Women's Hotel non-review
Chapter Nine: A Fair Day’s Wage for a Fair Day’s Work
""Muzzle not the ox who treadeth out the corn, dear hearts” was his only response to such complaints." - 1 Timothy 5:18. I'm sure there are plenty of Biblical references I'm not picking up, but it always fascinates me how people raised in Christianity still quote it even when they've spurned religion. Embed it in their minds before they turn seven....
But then later in the chapter: "A good woman, to Lucianne’s mind, was both valuable and rare, like in the thirty-ninth Proverb" - uh, the 39th? This is at the end of Proverbs, chapter 31, verses 10-31. Where does 39 come from? If it's a deliberate error to show something about Lucianne, it isn't working.
"Sudden wealth has a habit of breeding dissatisfaction." Probably not shade at Nicole, but it amuses me anyway.
Stephen, the hotel's elevator operator, makes bank on Moving Day but is unable to convince Mrs. Mossler to give him a raise to minimum wage. Then the chapter meanders. Pauline hates coziness, as well as a list of other things, including the police (proto-#acab).
"And what was the point in living all together, if only to continue to live so decidedly apart?" Probably not shade at Mallory's polycule, but etc. etc. Interesting perspective on a women's hotel, though, so she gets credit for exploring the idea.
"Dolly was enormously cheerful and Nicola was conspicuously well adjusted. Dolly’s last name was O’Connor and Nicola’s was Andelin; Dolly worked in a bar and Nicola worked in the back room at Loehmann’s. They were also lesbians." Shocker.
"They were not lovers, or if they ever had been, Stephen thought it must have been over between them some time ago." #malegaze
Lucianne's take on lesbianism: "It was like trying to make a living as a poet or something: possibly all right for a girl with a lot of money, who didn’t especially care about other people." This is partly based on concerns that men will buy you dinner but two girls with no money can't do much for each other (as opposed to doing things TO each other...).
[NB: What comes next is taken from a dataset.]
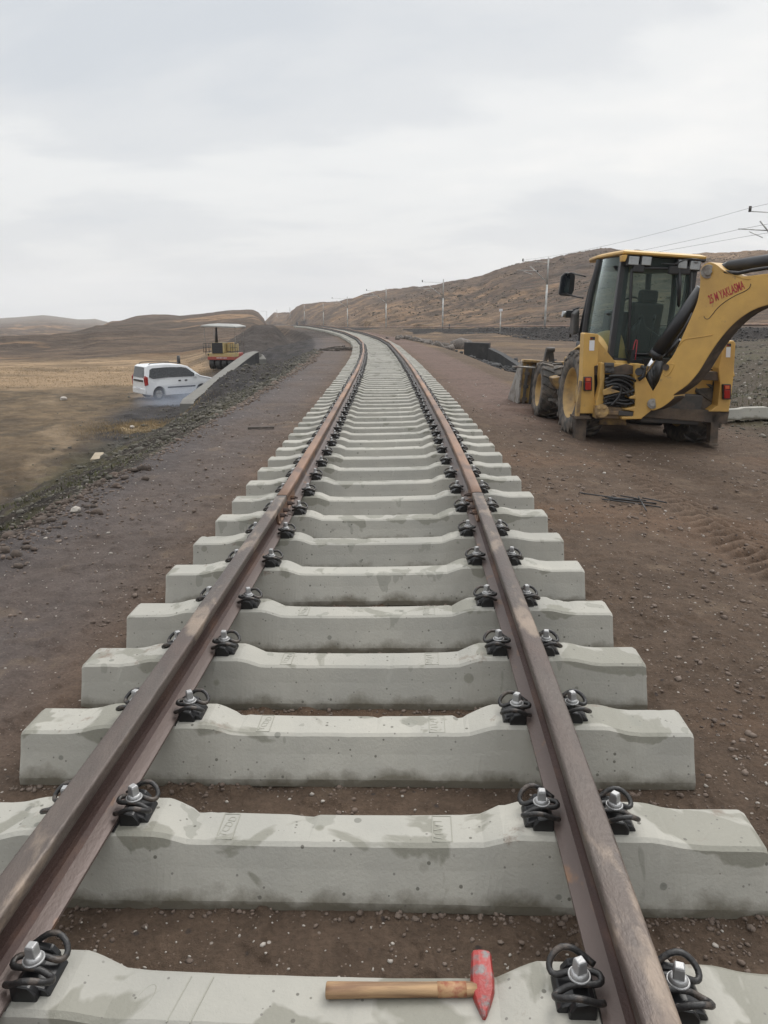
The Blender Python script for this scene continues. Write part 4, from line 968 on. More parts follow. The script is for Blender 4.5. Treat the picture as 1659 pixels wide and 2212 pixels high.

Lucianne needs employment and tries to get an old proofreading job back. There are discussions about George Sand (the hotel eldress is writing a biography of her) versus George Eliot, and bonus points for including George Egerton. And then we get the backstory of the eldress, JD, because heaven forbid Mallory lets us get to know characters by watching them in action and drip-feeding any relevant information as needed.